His voice cracked, apparently with emotion, as he said that during apartheid it was common for commissions to find "that there was no one to blame".

"A finding by this commission that the police are not responsible for any of the deaths will undermine the administration in our country and the rule of law."

Bizos said there was "not a single scratch on any policeman" and asked what inference could be drawn from this.

"Breaking the strike was not the police's business."

The commission is investigating the deaths of 44 people during strike-related unrest at Lonmin's platinum mining operations at Marikana in August 2012.

Thirty-four people, mostly striking mineworkers, were shot dead in a clash with the police on August 16.

More than 70 people were wounded and more than 200 were arrested.
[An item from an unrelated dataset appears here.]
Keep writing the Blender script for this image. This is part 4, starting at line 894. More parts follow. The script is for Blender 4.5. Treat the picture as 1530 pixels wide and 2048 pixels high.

The police were apparently trying to disarm and disperse them.

In the preceding week, 10 people, including two policemen and two Lonmin security guards, were killed.

The Legal Resources Centre called for the commission to recommend that the police and Lonmin be held civilly responsible for the deaths and injuries, and should be made to speedily pay compensation to victims and their families.

It also sought a recommendation for investigations towards the prosecution of senior police officials who participated in a national management forum meeting where the confrontation with strikers was allegedly agreed to, as well as individual police shooters.

The commission is hearing final arguments, drawn from the parties' heads of argument, before the public hearings, which began in October 2012, come to an end next Friday.

The commissioners will then compile their final report, which will be handed to President Jacob Zuma.